Great ideas here! Just a quick added thought to expand, particularly on ZenScanner. Since you are teaching chem and physics at home, I imagine there will be lots of "why" and "how does" questions coming up throughout lessons. It might help to have a specific spot where you consistently capture them, and then after a while you can look for themes that might drive some hypotheses. Then you have something more specific to google for particular experiments.
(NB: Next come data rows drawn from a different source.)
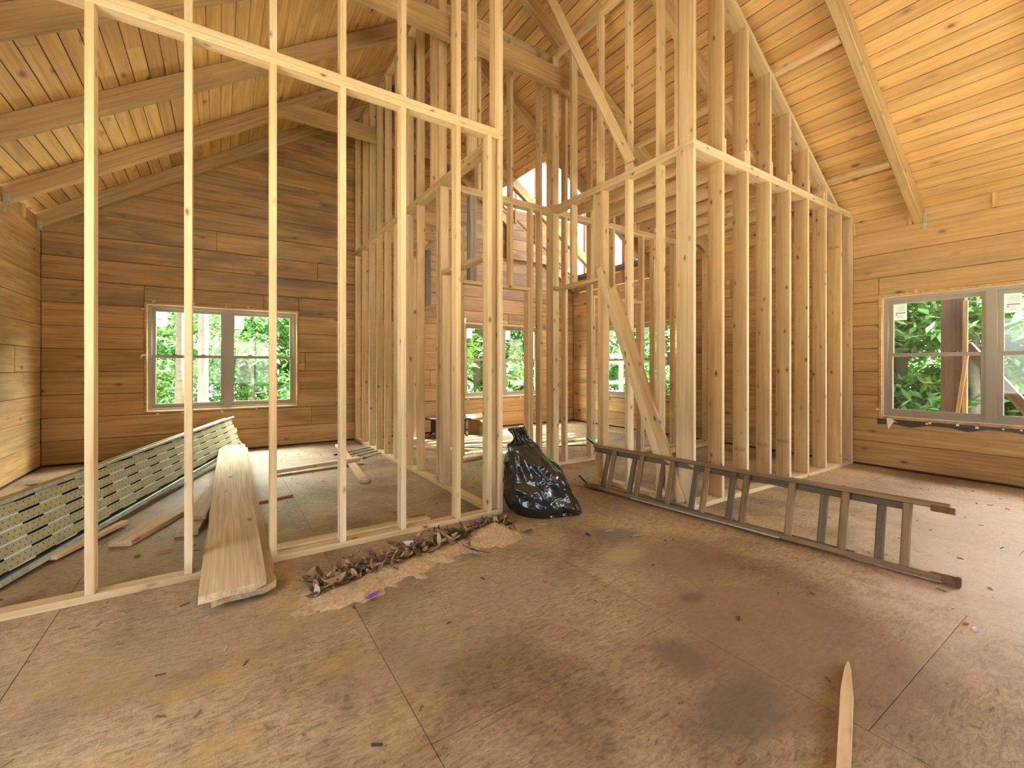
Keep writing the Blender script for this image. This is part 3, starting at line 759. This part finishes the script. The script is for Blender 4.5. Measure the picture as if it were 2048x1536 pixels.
# ------------------------------------------------------------------ black bag
def make_bag():
    nu, nv = 96, 70; V = []; F = []
    ax, ay, h = .30, .29, .68
    for j in range(nv + 1):
        t = j / nv
        if t < .72:
            u = t / .80
            rr = (1 - u ** 2.9) ** .55 * (.84 + .16 * min(1, t / .12))
        else:
            k = (t - .72) / .28; r72 = (1 - .9 ** 2.9) ** .55
            rr = r72 * (1 - k) ** 1.6 + .24 * k + .03 * sin(k * 9)
        z = h * t
        cxo = -.17 * t ** 1.2; cyo = .13 * t ** 1.2
        for i in range(nu):
            a = 2 * pi * i / nu
            flat = .55 if t > .80 else 1.0
            x, y = cos(a) * ax * rr, sin(a) * ay * rr * flat
            crn = max(0, cos(a + .95)) ** 14 * max(0, 1 - t * 3.2) * .09
            x += cos(a) * crn; y += sin(a) * crn
            q = Vector((x * 4, y * 4, z * 4.5))
            f = noise.noise(q * 1.0) * .035
            f -= abs(noise.noise(Vector((cos(a) * 2.2 + z * 3, sin(a) * 2.2 - z * 2, z * 5)))) * .045
            f += noise.noise(Vector((cos(a) * 7 + z * 9, sin(a) * 7 - z * 6, z * 8 + 3))) * .016
            if t > .62: f += .012 * sin(a * 10 + z * 6) * min(1, (t - .62) * 6)
            if t < .02: f *= .3
            V.append((x + cxo + cos(a) * f, y + cyo + sin(a) * f, max(.002, z + noise.noise(q) * .02 * (t > .05))))
    for j in range(nv):
        for i in range(nu): F.append([j * nu + i, j * nu + (i + 1) % nu, (j + 1) * nu + (i + 1) % nu, (j + 1) * nu + i])
    F.append(list(range(nu))); F.append([nv * nu + i for i in range(nu)])
    return V, F
V, F = make_bag()
BAG = thing('trash_bag', (2.26, 2.96, 0), 'full black plastic bag slumped on the floor against the corner post', 'bag')
put('bag_body', mesh('bag_body', V, F, 'bag', True), BAG, T(2.26, 2.96, .0))


# ------------------------------------------------------------------ scaffold deck leaning at the left
S0, S1 = Vector((-1.085, 3.16, .012)), Vector((.262, 7.20, .095))
sd = (S1 - S0).normalized(); sn = Vector((-sd.y, sd.x, 0)).normalized()
su = (Vector((0, 0, 1)) * .415 + sn * .13); sun_ = su.normalized(); sn2 = sd.cross(sun_)
if sn2.dot(sn) < 0: sn2 = -sn2
SCF = thing('scaffold_deck', (S0 + S1) / 2, 'long perforated steel scaffold deck propped on edge across the left bays', 'scaffold deck')
HS = su.length; L_ = (S1 - S0).length
def sstick(name, s, off, w, d, mat, l0=0, l1=0, c=.003): 
    return stick(SCF, name, S0 + sun_ * s + sn2 * off + sd * l0, S1 + sun_ * s + sn2 * off - sd * l1, w, d, mat, sun_, c)
sstick('edge_rail', .016, .03, .034, .075, 'galv', 0, -.03); sstick('edge_rail', HS - .010, .04, .022, .09, 'galv', 0, -.05)
sstick('edge_board', HS - .004, .115, .03, .07, 'deck', 0, .02)
g0 = .052; gh = (HS - .03 - g0) / 5
for i in range(5): sstick('slat', g0 + gh * (i + .5), .016, gh - .012, .006, 'perf', 0, .01 * i, .002)
sstick('dark_backing', HS / 2, .07, HS - .06, .004, 'black', .02, .04, .001)  # added black sheet, stands in for the shade seen between the slats
n = 12
for i in range(n):
    q = S0 + sd * (L_ * (i + .5) / n) + sn2 * .0215
    stick(SCF, 'slot_light_strip', q + sun_ * .05, q + sun_ * (HS - .03), .19, .004, 'white_tape', sd, .001)  # white strips paint the light that shows through the slots
for z_ in (.05, .24): 
    q = S1 + sun_ * z_ + sn2 * .05 - sd * .02
    stick(SCF, 'end_block', q, q + sd * .06, .05, .07, 'stud', sun_)

# ------------------------------------------------------------------ loose boards
def loose(name, a, b, w, d, mat, label, cat='board', ydir=None, group=None, c=.004):
    a = Vector(a); b = Vector(b); dd = (b - a).normalized()
    y = ydir if ydir is not None else Vector((-dd.y, dd.x, 0))
    o = stick(None, name, a, b, w, d, mat, y, c); o['label'] = label; o['category'] = cat; o['kind'] = 'thing'
    if group: o['group'] = group
    return o
def rough_board(name, a, b, w, d, mat, label, seed):
    """wide plank with a ragged near end and slightly wavy edges"""
    m, L = frame(a, b, Vector((-(Vector(b) - Vector(a)).y, (Vector(b) - Vector(a)).x, 0)))
    rr = random.Random(seed); nx = 16; ny = 5; V = []; F = []
    for s in (-1, 1):
        for i in range(nx + 1):
            for j in range(ny + 1):
                x = -L / 2 + L * i / nx; y = -w / 2 + w * j / ny
                if i == 0: x += .035 * (j / ny) * 0 + rr.uniform(-.012, .012) + (.05 if j in (0,) else 0)
                if j in (0, ny): y += rr.uniform(-.004, .004)
                V.append((x, y, s * d / 2 + .004 * sin(i * .9)))
    n = (nx + 1) * (ny + 1); id_ = lambda s, i, j: s * n + i * (ny + 1) + j
    for i in range(nx):
        for j in range(ny):
            F.append([id_(1, i, j), id_(1, i + 1, j), id_(1, i + 1, j + 1), id_(1, i, j + 1)]); F.append([id_(0, i, j), id_(0, i, j + 1), id_(0, i + 1, j + 1), id_(0, i + 1, j)])
        for j in (0, ny): F.append([id_(0, i, j), id_(0, i + 1, j), id_(1, i + 1, j), id_(1, i, j)])
    for j in range(ny):
        for i in (0, nx): F.append([id_(0, i, j), id_(0, i, j + 1), id_(1, i, j + 1), id_(1, i, j)])
    return put(name, mesh(name, V, F, mat), None, m, label=label, category='board', kind='thing')
rough_board('wide_plank', (.055, 2.575, .088), (.125, 6.75, .165), .285, .036, 'plank', 'wide weathered plank on top of the pair laid over the bottom plate', 3)
rough_board('wide_plank', (.105, 2.60, .046), (.150, 6.72, .125), .285, .036, 'plank', 'under plank of the weathered pair, its edge showing at right', 5)
loose('loose_board', (-.56, 3.88, .021), (-.08, 4.95, .021), .14, .038, 'plank', 'short flat board on the floor nearest the scaffold deck')
loose('loose_board', (-.20, 3.86, .021), (.02, 5.55, .021), .14, .038, 'plank', 'lower of two stacked boards left of the wide planks')
loose('loose_board', (-.155, 4.08, .060), (.0, 5.45, .060), .13, .038, 'plank', 'upper of two stacked boards left of the wide planks')
loose('wood_offcut', (-.86, 3.80, .03), (-.60, 4.38, .03), .05, .03, 'stud', 'pale offcut poking from under the scaffold deck', 'offcut')
loose('loose_stud', (1.475, 6.96, .02), (1.235, 4.62, .02), .089, .038, 'stud', 'new pale stud lying on the floor with an inked end, pointing at the doorway', 'stud')
loose('loose_stud', (.50, 5.50, .045), (1.44, 5.62, .062), .089, .038, 'stud', 'stud lying crossways over another stud in the left room', 'stud')
loose('loose_stud', (.24, 3.215, .021), (1.345, 3.215, .021), .089, .038, 'stud', 'stud lying on the floor just behind the front bottom plate', 'stud')
loose('thin_strip', (.22, 4.42, .012), (.56, 4.52, .012), .02, .02, 'red_lumber', 'thin reddish strip of wood on the floor right of the wide planks', 'strip')
# marks on the inked stud end
mb = MB()
for i in range(6): mb.box(1.215 + i * .012, 1.219 + i * .012, 4.66 + R.uniform(0, .01), 4.70 + R.uniform(0, .02), .0385, .0396)
mb.out('end_mark', 'ink', bpy.data.objects['loose_stud'])
# pointed stake in the right foreground
def stake():
    a = Vector((1.36, .49, .014)); b = Vector((2.11, .735, .014)); m, L = frame(a, b, (-.31, .95, 0))
    prof = [(-L / 2, .017), (L * .02, .019), (L * .22, .020), (L * .40, .012), (L * .49, .004), (L / 2, .001)]
    V = []; F = []
    for x, w in prof: V += [(x, -w, -.011), (x, w, -.011), (x, w * .9, .011 if w > .005 else 0), (x, -w * .9, .011 if w > .005 else 0)]
    for i in range(len(prof) - 1):
        for k in range(4): F.append([i * 4 + k, i * 4 + (k + 1) % 4, i * 4 + 4 + (k + 1) % 4, i * 4 + 4 + k])
    F += [[0, 1, 2, 3], [len(V) - 4 + k for k in range(4)]]
    put('wooden_stake', mesh('wooden_stake', V, F, 'stud'), None, m, label='pale pointed wooden stake on the floor at bottom right', category='stake', kind='thing')
stake()
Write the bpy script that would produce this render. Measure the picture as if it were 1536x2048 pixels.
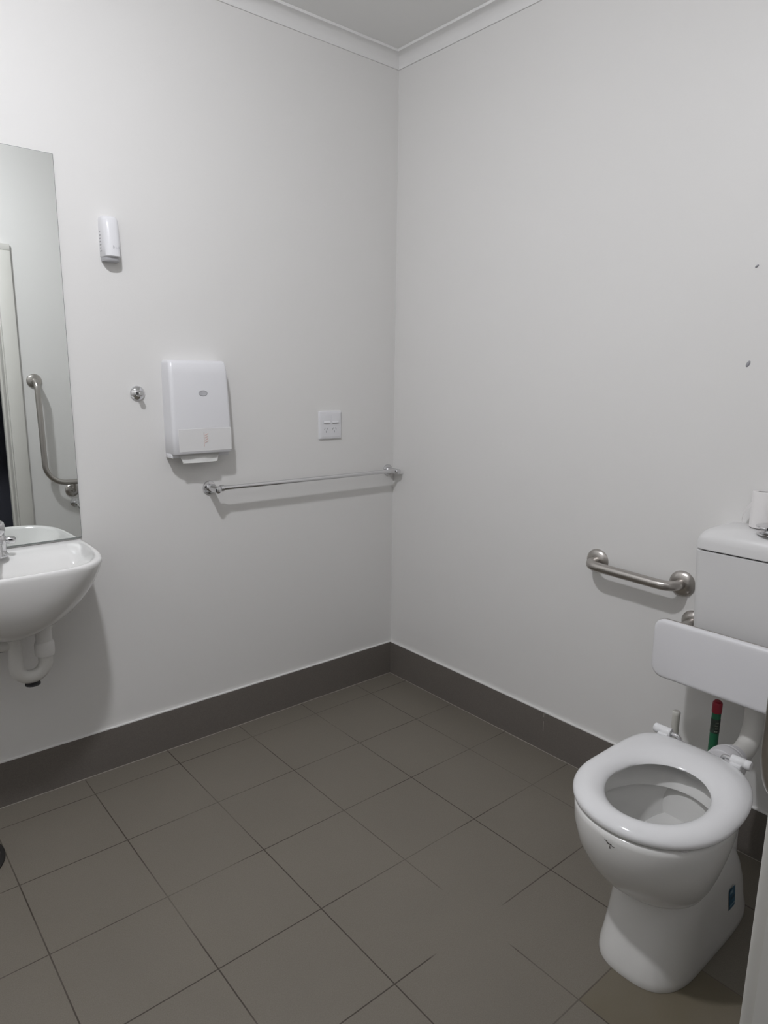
import bpy, bmesh, math, random
from mathutils import Vector, Matrix

for o in list(bpy.data.objects):
    bpy.data.objects.remove(o)
S = bpy.context.scene
C = S.collection
PI = math.pi

# ------------------------------------------------------------------ camera
cam_d = bpy.data.cameras.new('camera')
cam_d.sensor_fit = 'VERTICAL'
cam_d.sensor_height = 24.0
cam_d.lens = 1370.98 / 2048 * 24.0
cam_d.clip_start = 0.02
cam = bpy.data.objects.new('camera', cam_d)
C.objects.link(cam)
r_ = Vector((0.7651203, -0.64377365, 0.01210012))
u_ = Vector((0.11722707, 0.15775254, 0.98049577))
w_ = Vector((0.63312617, 0.74877875, -0.19616737))
cam.matrix_world = Matrix(((r_.x, u_.x, -w_.x, -2.0291), (r_.y, u_.y, -w_.y, -2.3391),
                           (r_.z, u_.z, -w_.z, 1.4041), (0, 0, 0, 1)))
S.camera = cam

# ------------------------------------------------------------------ light, world, exposure
world = bpy.data.worlds.new('world')
S.world = world
world.use_nodes = True
world.node_tree.nodes['Background'].inputs[0].default_value = (0.6, 0.65, 0.75, 1)
world.node_tree.nodes['Background'].inputs[1].default_value = 0.0

LX, LY, CEIL = -1.70, -1.22, 2.672
DOME_R, DOME_H, DOME_STRENGTH, DOME_COL = 0.058, 0.038, 670.0, (0.945, 0.952, 1.0)   # the room's one lamp: a small shallow ceiling dome

S.view_settings.view_transform = 'Standard'
S.view_settings.look = 'None'
S.view_settings.gamma = 1.0
S.view_settings.use_curve_mapping = False
S.view_settings.exposure = 0.0

# ------------------------------------------------------------------ materials
def mat(name, col, rough=0.5, metal=0.0, noise=0.0, nscale=20.0, bump=0.0, bscale=200.0, coat=0.0, spec=0.5, aniso=0.0):
    m = bpy.data.materials.new(name)
    m.use_nodes = True
    nt = m.node_tree
    b = nt.nodes['Principled BSDF']
    b.inputs['Base Color'].default_value = (*col, 1)
    b.inputs['Roughness'].default_value = rough
    b.inputs['Metallic'].default_value = metal
    b.inputs['Coat Weight'].default_value = coat
    b.inputs['Specular IOR Level'].default_value = spec
    b.inputs['Anisotropic'].default_value = aniso
    tc = nt.nodes.new('ShaderNodeTexCoord')
    if noise > 0:
        n = nt.nodes.new('ShaderNodeTexNoise')
        n.inputs['Scale'].default_value = nscale
        n.inputs['Detail'].default_value = 3
        nt.links.new(tc.outputs['Object'], n.inputs['Vector'])
        r = nt.nodes.new('ShaderNodeMapRange')
        r.inputs['To Min'].default_value = 1 - noise
        r.inputs['To Max'].default_value = 1 + noise
        nt.links.new(n.outputs['Fac'], r.inputs['Value'])
        mx = nt.nodes.new('ShaderNodeVectorMath')
        mx.operation = 'SCALE'
        mx.inputs[0].default_value = col
        nt.links.new(r.outputs[0], mx.inputs['Scale'])
        nt.links.new(mx.outputs[0], b.inputs['Base Color'])
    if bump > 0:
        n = nt.nodes.new('ShaderNodeTexNoise')
        n.inputs['Scale'].default_value = bscale
        n.inputs['Detail'].default_value = 2
        nt.links.new(tc.outputs['Object'], n.inputs['Vector'])
        bp = nt.nodes.new('ShaderNodeBump')
        bp.inputs['Strength'].default_value = bump
        bp.inputs['Distance'].default_value = 0.001
        nt.links.new(n.outputs['Fac'], bp.inputs['Height'])
        nt.links.new(bp.outputs[0], b.inputs['Normal'])
    return m

M = {}
M['wall'] = mat('wall_paint', (0.765, 0.757, 0.74), 0.42, noise=0.012, nscale=1.5, bump=0.12, bscale=160, spec=0.35)
M['ceiling'] = mat('ceiling_paint', (0.86, 0.86, 0.845), 0.8)
M['cornice'] = mat('cornice_paint', (0.80, 0.795, 0.785), 0.5)
M['trim'] = mat('gloss_trim_paint', (0.68, 0.67, 0.63), 0.35)
M['porcelain'] = mat('white_porcelain', (0.76, 0.755, 0.74), 0.10, coat=0.3)
M['porcelain_worn'] = mat('white_porcelain_pan', (0.74, 0.735, 0.715), 0.16, noise=0.02, nscale=9)
M['seat'] = mat('glossy_white_seat_plastic', (0.76, 0.76, 0.765), 0.09)
M['plastic'] = mat('white_plastic', (0.76, 0.76, 0.78), 0.28)
M['cistern'] = mat('cistern_plastic', (0.72, 0.715, 0.71), 0.32)
M['panel'] = mat('backrest_laminate', (0.74, 0.735, 0.75), 0.35)
M['pipe'] = mat('white_pvc_pipe', (0.66, 0.65, 0.62), 0.5)
M['pipe_nut'] = mat('white_pvc_nut', (0.74, 0.73, 0.71), 0.4)
M['rubber_white'] = mat('pale_rubber', (0.62, 0.61, 0.62), 0.5)
M['steel'] = mat('brushed_stainless', (0.50, 0.475, 0.45), 0.30, metal=1.0, bump=0.08, bscale=500, aniso=0.3)
M['chrome'] = mat('polished_chrome', (0.70, 0.70, 0.71), 0.09, metal=1.0)
M['mirror'] = mat('mirror_silver', (0.86, 0.885, 0.87), 0.0, metal=1.0)
M['mirror_edge'] = mat('mirror_edge', (0.20, 0.22, 0.21), 0.2)
M['dark'] = mat('dark_rubber', (0.015, 0.014, 0.013), 0.6)
M['dark_plastic'] = mat('dark_gap', (0.06, 0.06, 0.065), 0.5)
M['grey'] = mat('grey_plastic', (0.48, 0.48, 0.50), 0.35)
M['greymid'] = mat('grey_vent', (0.38, 0.38, 0.39), 0.5)
M['paper'] = mat('white_tissue', (0.78, 0.76, 0.75), 0.9, bump=0.3, bscale=150)
M['towel'] = mat('paper_towel', (0.70, 0.70, 0.68), 0.85, bump=0.25, bscale=120)
M['window'] = mat('translucent_window', (0.755, 0.75, 0.745), 0.28)
M['pink'] = mat('faded_red_print', (0.72, 0.56, 0.52), 0.5)
M['green'] = mat('green_plastic', (0.015, 0.13, 0.06), 0.4)
M['red'] = mat('red_plastic_cap', (0.30, 0.012, 0.03), 0.4)
M['label'] = mat('dark_printed_label', (0.035, 0.05, 0.04), 0.5, noise=0.6, nscale=160)
M['labelmark'] = mat('label_print_light', (0.20, 0.22, 0.18), 0.5)
M['brush_white'] = mat('cream_plastic', (0.66, 0.65, 0.60), 0.4)
M['sticker'] = mat('blue_sticker', (0.035, 0.12, 0.20), 0.4)
M['sticker_light'] = mat('blue_sticker_light', (0.22, 0.33, 0.40), 0.4)
M['sticker_dark'] = mat('blue_sticker_dark', (0.02, 0.05, 0.08), 0.4)
M['mark'] = mat('black_scuff', (0.06, 0.05, 0.045), 0.6)
M['corridor'] = mat('corridor_paint', (0.14, 0.145, 0.18), 0.7)
M['corridor_floor'] = mat('corridor_carpet', (0.03, 0.03, 0.035), 0.9)
M['caulk'] = mat('pale_caulk', (0.36, 0.33, 0.29), 0.6, noise=0.25, nscale=14)
M['edge_tile'] = mat('tile_edge', (0.42, 0.39, 0.35), 0.6)
M['water'] = mat('toilet_water', (0.55, 0.56, 0.54), 0.03)
M['hole'] = mat('screw_plug', (0.34, 0.34, 0.36), 0.5)
M['lens'] = mat('lamp_lens', (0.9, 0.9, 0.9), 0.4)
M['lens'].node_tree.nodes['Principled BSDF'].inputs['Emission Color'].default_value = (*DOME_COL, 1)
M['lens'].node_tree.nodes['Principled BSDF'].inputs['Emission Strength'].default_value = DOME_STRENGTH

OX, OY, TS = -1.7195, 0.1235, 0.3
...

For a bit of a different approach to finding inspiration, it might be fun to look at some of the crowd-funding science projects, (like scistarter.com/finder) and games (Google something like "crowd source science games" and you'll start with a huge list on Wikipedia, or there's a couple of cool ones described at scienceadvice.ca/en/feature/past-features.aspx?id=100&utm_source=Council+E-News+Winter+2014+English&utm_campaign=English+E-News+-+winter+2014&utm_medium=email).
Curiosity also led me to mooch around Coursera one day (
www.coursera.org), where I immediately found a 6 lecture mini physics course on origins of the universe that I think DS10 would love. A little over his head, but seemed to be structured in a way that you can fully wallow in the ideas while taking the math as far as you are able. Could be a fun way to play with some advanced science in an area of particular interest, with no commitment or fuss about the level of instruction being too high.
Love to hear later what kinds of ideas end up capturing her imagination! Times like this I wish we were homeschooling too, and could really dive into these kins of things.